There is no indication in legislative history that the legislature intends that any government entity can claim and enforce intellectual property rights in its public government data, and thereby severely limit public use of public data. As noted above, a fundamental principle of the MGDPA is that anyone may use public data, for any purpose. It would contravene this principle to find that such a general authority resides in agencies. These reasons, as well as the devastating impact that intellectual property claims may have on public access to and use of public government data, lead to the conclusion that the Department's position is not appropriate.

The legislature, through the enactment of the MGDPA, and as evidenced by subsequent actions, has for 20 years retained the authority to classify data. It removed such discretion from government entities. If the Department's assertion that it can control the use of public government data were to be upheld, the Department would, in effect, be exercising its own discretion over public access to and use of public data. The information policy principles embedded in the MGDPA, (the presumption of openness of government data, and the absence of limitations upon the use of public government data) would then be circumvented.

The Department, and other government entities, in appropriate circumstances, may charge an add-on fee as is authorized in the Act. This enables entities to recover development costs for data which have commercial value, without imposing upon the public the financial and other costs of intellectual property claims.

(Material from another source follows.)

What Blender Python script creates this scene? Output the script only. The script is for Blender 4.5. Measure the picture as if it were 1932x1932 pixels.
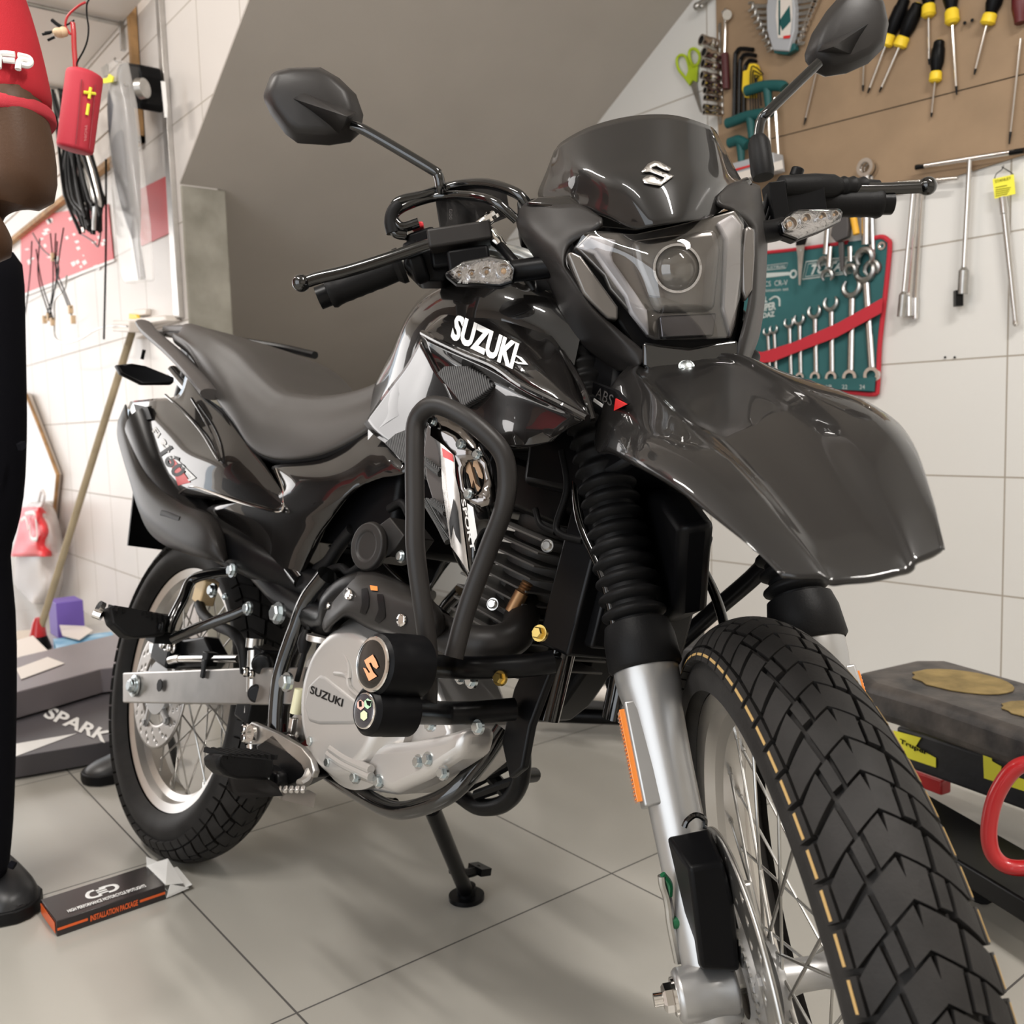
import bpy, bmesh, math, random
import numpy as np
from mathutils import Vector, Matrix
from mathutils.bvhtree import BVHTree
random.seed(7)
for o in list(bpy.data.objects): bpy.data.objects.remove(o)
SC = bpy.context.scene; COL = SC.collection
PI = math.pi
# ---------------------------------------------------------------- camera
F = 1783.0; CX = 966.0; CAMH = 0.79532
RM = np.array([[0.99958519,-0.02880023,0.],[-0.00273197,-0.09482003,0.99549068],[-0.02867036,-0.99507774,-0.09485938]])
_a=-math.radians(38.3623175)                   # world axes follow the walls: x across the room, y along it
RZ = np.array([[math.cos(_a),-math.sin(_a),0],[math.sin(_a),math.cos(_a),0],[0,0,1]]); RM = RZ@RM
cam = bpy.data.cameras.new('camera'); co = bpy.data.objects.new('camera', cam); COL.objects.link(co)
cam.sensor_width = 36; cam.lens = 36*F/1932; cam.clip_start = 0.02
cx_, cy_, cz_ = RM@[1,0,0], RM@[0,-1,0], RM@[0,0,-1]
co.matrix_world = Matrix([[cx_[i],cy_[i],cz_[i],(0,0,CAMH)[i]] for i in range(3)]+[[0,0,0,1]])
SC.camera = co
cam.dof.use_dof = True; cam.dof.focus_distance = 0.95; cam.dof.aperture_fstop = 10
# ---------------------------------------------------------------- world, light, exposure
DW = np.array([0,1.,0])     # along the side walls, away to the open shop front
DN = np.array([1.,0,0])   # across the room, towards the side walls
UP = np.array([0,0,1.])
SC.view_settings.view_transform = 'Standard'; SC.view_settings.look = 'None'
SC.view_settings.gamma = 1; SC.view_settings.use_curve_mapping = False
SC.view_settings.exposure = 0.24
wd = bpy.data.worlds.new('daylight'); SC.world = wd; wd.use_nodes = True
bg = wd.node_tree.nodes['Background']; bg.inputs[0].default_value = (.80,.90,1,1); bg.inputs[1].default_value = 1.6
def area(name, s, n, z, sx, sy, power, col, d):
    l = bpy.data.lights.new(name,'AREA'); l.shape='RECTANGLE'; l.size=sx; l.size_y=sy; l.energy=power; l.color=col
    o = bpy.data.objects.new(name,l); COL.objects.link(o)
    o.location = Vector(DW*s+DN*n+UP*z); o.rotation_euler = Vector(d).to_track_quat('-Z','Y').to_euler(); return o
area('street_daylight', 7.2, -0.9, 1.5, 2.8, 2.7, 54, (1,.87,.76), -DW)      # daylight through the open shop front
area('ceiling_tube_light', 0.75, -0.75, 2.80, .10, 1.2, 46, (1,.955,.905), (0,0,-1))
area('ceiling_tube_light', -0.6, 0.9, 2.80, .10, 1.2, 60, (1,.955,.905), (0,0,-1))
area('ceiling_tube_light', 2.9, -0.6, 2.80, .10, 1.2, 38, (1,.945,.885), (0,0,-1))
area('rear_fill_light', 0.2, -2.80, 1.35, 3.4, 2.4, 34, (1,.97,.95), DN)   # unseen fill lamp behind the camera, added to brighten what faces it
# ---------------------------------------------------------------- frames and measured points
def wray(u,v): return RM@np.array([(u-CX)/F,(v-CX)/F,1.])
def onplane(u,v,n,d):                     # world point on plane n.p = d (p from floor origin under camera)
    r = wray(u,v); o = np.array([0,0,CAMH]); n=np.array(n,float)
    return o+r*((d-o@n)/(r@n))
def fl(u,v,z=0.): return onplane(u,v,UP,z)
WR = 2.43; WL = 1.09
def rw(u,v,off=0.): return onplane(u,v,DN,WR-off)
def lw(u,v,off=0.): return onplane(u,v,DN,WL-off)
def rot(ax,a):
    x,y,z = np.array(ax)/np.linalg.norm(ax); c,s = math.cos(a),math.sin(a)
    K = np.array([[0,-z,y],[z,0,-x],[-y,x,0]]); return np.eye(3)+s*K+(1-c)*K@K
psi,phi,delta,rake = [math.radians(a) for a in (-47.56142-38.3623175,13.57136,-44.96295,24.96767)]
LWB,TE,ZF = 1.326667,.03885503,.30997641
BB = np.array([[math.cos(psi),-math.sin(psi),0],[math.sin(psi),math.cos(psi),0],[0,0,1]])@rot([1,0,0],-phi)
BO = RZ@np.array([-0.67039066,1.73262738,0])
SM = rot([-math.sin(rake),0,math.cos(rake)],delta)
SPV = np.array([LWB,0,ZF])-np.array([math.cos(rake),0,math.sin(rake)])*TE
SB = BB@SM; SO = BO+BB@(SPV-SM@SPV)
def _pl(Bf,Of,u,v,val,ax):
    r = wray(u,v); o=np.array([0,0,CAMH]); n = Bf[:,ax]
    t = (val+(Of-o)@n)/(r@n); return Bf.T@(o+r*t-Of)
def B(u,v,y): return _pl(BB,BO,u,v,y,1)          # bike frame, at lateral distance y
def Bx(u,v,x): return _pl(BB,BO,u,v,x,0)
def S(u,v,y): return _pl(SB,SO,u,v,y,1)          # steered front frame, at lateral y
def Sx(u,v,x): return _pl(SB,SO,u,v,x,0)
def steer(p): return SPV+SM@(np.array(p)-SPV)
CAMB = BB.T@(np.array([0,0,CAMH])-BO)            # viewpoint seen from the bike frame
CAMS = SB.T@(np.array([0,0,CAMH])-SO)
# ---------------------------------------------------------------- materials
def mat(name, col, rough=.5, metal=0., coat=0., bump=0., bscale=60., noise=0., nscale=8., spec=.5, alpha=1., trans=0., emit=0., ior=1.45, coatr=.03, aniso=0, col2=None):
    m = bpy.data.materials.new(name); m.use_nodes=True; nt=m.node_tree; b=nt.nodes['Principled BSDF']
    c = (*col,1); b.inputs['Base Color'].default_value=c; b.inputs['Roughness'].default_value=rough
    b.inputs['Metallic'].default_value=metal; b.inputs['Coat Weight'].default_value=coat; b.inputs['Coat Roughness'].default_value=coatr
    b.inputs['Specular IOR Level'].default_value=spec; b.inputs['Alpha'].default_value=alpha
    b.inputs['Transmission Weight'].default_value=trans; b.inputs['IOR'].default_value=ior
    if emit: b.inputs['Emission Color'].default_value=c; b.inputs['Emission Strength'].default_value=emit
    tc = nt.nodes.new('ShaderNodeTexCoord')
    if noise or bump or col2:
        n = nt.nodes.new('ShaderNodeTexNoise'); n.inputs['Scale'].default_value=nscale; n.inputs['Detail'].default_value=6
        nt.links.new(tc.outputs['Object'],n.inputs['Vector'])
        if noise or col2:
            r = nt.nodes.new('ShaderNodeValToRGB'); e=r.color_ramp.elements
            k=noise; c2 = col2 or tuple(min(1,x*(1+k)) for x in col)
            e[0].position=.3; e[1].position=.72; e[0].color=(*[x*(1-k) for x in col],1); e[1].color=(*c2,1)
            nt.links.new(n.outputs[0],r.inputs[0]); nt.links.new(r.outputs[0],b.inputs['Base Color'])
        if bump:
            n2 = nt.nodes.new('ShaderNodeTexNoise'); n2.inputs['Scale'].default_value=bscale; n2.inputs['Detail'].default_value=4
            nt.links.new(tc.outputs['Object'],n2.inputs['Vector'])
            bp = nt.nodes.new('ShaderNodeBump'); bp.inputs['Strength'].default_value=bump; bp.inputs['Distance'].default_value=.003
            nt.links.new(n2.outputs[0],bp.inputs['Height']); nt.links.new(bp.outputs[0],b.inputs['Normal'])
    return m
def tilemat(name, col, grout, tx, ty, ox, oy, gap, dx, dy, rough=.15, vary=.04, coat=0.0, stain=None):
    """tiles laid on the directions dx, dy (world vectors); tx, ty tile sizes"""
    m = bpy.data.materials.new(name); m.use_nodes=True; nt=m.node_tree; b=nt.nodes['Principled BSDF']; N=nt.nodes.new; L=nt.links.new
    g = N('ShaderNodeNewGeometry')
    def dot(vec,off,size):
        d=N('ShaderNodeVectorMath'); d.operation='DOT_PRODUCT'; d.inputs[1].default_value=tuple(vec); L(g.outputs['Position'],d.inputs[0])
        a=N('ShaderNodeMath'); a.operation='ADD'; a.inputs[1].default_value=-off; L(d.outputs['Value'],a.inputs[0])
        q=N('ShaderNodeMath'); q.operation='DIVIDE'; q.inputs[1].default_value=size; L(a.outputs[0],q.inputs[0])
        f=N('ShaderNodeMath'); f.operation='FRACT'; L(q.outputs[0],f.inputs[0])
        fl_=N('ShaderNodeMath'); fl_.operation='FLOOR'; L(q.outputs[0],fl_.inputs[0])
        s=N('ShaderNodeMath'); s.operation='SUBTRACT'; s.inputs[0].default_value=.5; L(f.outputs[0],s.inputs[1])
        ab=N('ShaderNodeMath'); ab.operation='ABSOLUTE'; L(s.outputs[0],ab.inputs[0])
        gt=N('ShaderNodeMath'); gt.operation='GREATER_THAN'; gt.inputs[1].default_value=.5-gap/size/2; L(ab.outputs[0],gt.inputs[0])
        return gt.outputs[0], fl_.outputs[0]
    g1,f1=dot(dx,ox,tx); g2,f2=dot(dy,oy,ty)
    mx=N('ShaderNodeMath'); mx.operation='MAXIMUM'; L(g1,mx.inputs[0]); L(g2,mx.inputs[1])
    cb=N('ShaderNodeCombineXYZ'); L(f1,cb.inputs[0]); L(f2,cb.inputs[1])
    wn=N('ShaderNodeTexWhiteNoise'); L(cb.outputs[0],wn.inputs['Vector'])
    ns=N('ShaderNodeTexNoise'); ns.inputs['Scale'].default_value=3.; ns.inputs['Detail'].default_value=8; L(g.outputs['Position'],ns.inputs['Vector'])
    ad=N('ShaderNodeMath'); ad.operation='ADD'; L(wn.outputs['Value'],ad.inputs[0]); L(ns.outputs[0],ad.inputs[1])
    mr=N('ShaderNodeMapRange'); mr.inputs[1].default_value=0; mr.inputs[2].default_value=2; mr.inputs[3].default_value=1-vary; mr.inputs[4].default_value=1+vary; L(ad.outputs[0],mr.inputs[0])
    hs=N('ShaderNodeHueSaturation'); hs.inputs['Color'].default_value=(*col,1); L(mr.outputs[0],hs.inputs['Value'])
    src=hs.outputs[0]
    if stain:
        n3=N('ShaderNodeTexNoise'); n3.inputs['Scale'].default_value=stain[1]; n3.inputs['Detail'].default_value=10; n3.inputs['Roughness'].default_value=.75; L(g.outputs['Position'],n3.inputs['Vector'])
        r3=N('ShaderNodeValToRGB'); r3.color_ramp.elements[0].position=stain[2]; r3.color_ramp.elements[1].position=stain[3]; L(n3.outputs[0],r3.inputs[0])
        m3=N('ShaderNodeMix'); m3.data_type='RGBA'; m3.inputs[7].default_value=(*stain[0],1); L(src,m3.inputs[6]); L(r3.outputs[0],m3.inputs[0]); src=m3.outputs[2]
    mi=N('ShaderNodeMix'); mi.data_type='RGBA'; L(mx.outputs[0],mi.inputs[0]); L(src,mi.inputs[6]); mi.inputs[7].default_value=(*grout,1)
    L(mi.outputs[2],b.inputs['Base Color'])
    rr=N('ShaderNodeMapRange'); rr.inputs[3].default_value=rough; rr.inputs[4].default_value=.8; L(mx.outputs[0],rr.inputs[0]); L(rr.outputs[0],b.inputs['Roughness'])
    bp=N('ShaderNodeBump'); bp.inputs['Strength'].default_value=.4; bp.inputs['Distance'].default_value=.002; bp.invert=True; L(mx.outputs[0],bp.inputs['Height']); L(bp.outputs[0],b.inputs['Normal'])
    b.inputs['Coat Weight'].default_value=coat
    return m
K = {}
K['gloss']=mat('dark_gloss_paint',(.007,.0062,.0058),.25,.0,1.,spec=.1,coatr=.0)
K['gloss2']=mat('graphite_gloss_plastic',(.010,.0092,.0088),.35,.0,.75,spec=.12,coatr=.015)
K['matte']=mat('matte_graphite_plastic',(.020,.018,.017),.42,.0,spec=.28,bump=.03,bscale=900)
K['dull']=mat('dull_grey_plastic',(.075,.068,.065),.42,.1,bump=.03,bscale=900)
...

Based on the correspondence provided in this matter, my opinion on the issue raised by Mr. Boe is as follows:

The position of the Department of Natural Resources that it can limit Mr. Boe's use of public data, is not in compliance with the presumption of the Minnesota Government Data Practices Act, that, unless clearly specified by the legislature, the public's right of access to and use of public government data cannot be curtailed by a government entity's claim of intellectual property rights in those data.